The WMI operates a flexible UHV Laser-Molecular Beam Epitaxy (L-MBE) system, designed to meet the special requirements of oxide hetero-epitaxy. It is used for the heteroepitaxial growth of complex oxide multilayers consisting of superconducting, dielectric, (anti)ferromagnetic, ferroelectric, and semiconducting materials. The L-MBE systems is combined with an electron beam deposition and a sputtering system in a UHV cluster tool. In this way it allows for the combination of oxide heterostructures with metallic (superconducting, magnetic) thin films without breaking vacuum.

For the fabrication of superconducting quantum bits and quantum circuits, WMI operates a PLASSYS MEB 550 S4-I UHV system. It allows for the fully automated deposition of superconducting thin films required for the fabrication of Al- and Nb-based superconducting quantum circuits. It consists of a loadlock and two further UHV chambers for sputter deposition of niobium and titanium and for electron beam deposition of aluminium and titanium. The systems is equipped with a flexible sample holder for shadow evaporation and an oxidation chamber, allowing for the controlled fabrication of oxide tunnel barriers required for Josephson junctions. 

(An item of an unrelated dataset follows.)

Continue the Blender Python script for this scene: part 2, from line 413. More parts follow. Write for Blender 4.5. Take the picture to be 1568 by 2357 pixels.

The WMI also operates two UHV sputter deposition systems, which allow for the fully-automated fabrication of complex metallic multilayers of superconducting and magnetic materials. The first UHV system is dedicated to the deposition of high-quality superconducting thin film and heterostructures (e.g. Al, Nb, NbN, NbTi, NbTiN) required for superconducting resonators, trasnmission lines, or superconducting single photon detectors. The second UHV system consists of two separate UHV chambers connected via the joint load-lock chamber. One chamber is dedicated to superconducting materials (e.g. Nb, NbN, Ta, TaN) and the other to magnetic materials (e.g. Fe, Co, Py, CoFe) and nonmagnetic metals (Pt, Ir). By the two-chamber solution, cross-contamination between superconducting and magnetic materials is avoided. However, superconducting and magnetic thin flims can be also combined in e.g. superconductor/ferromagnet heterostructures, as the samples can be transferred between the two chambers under vacuum conditions.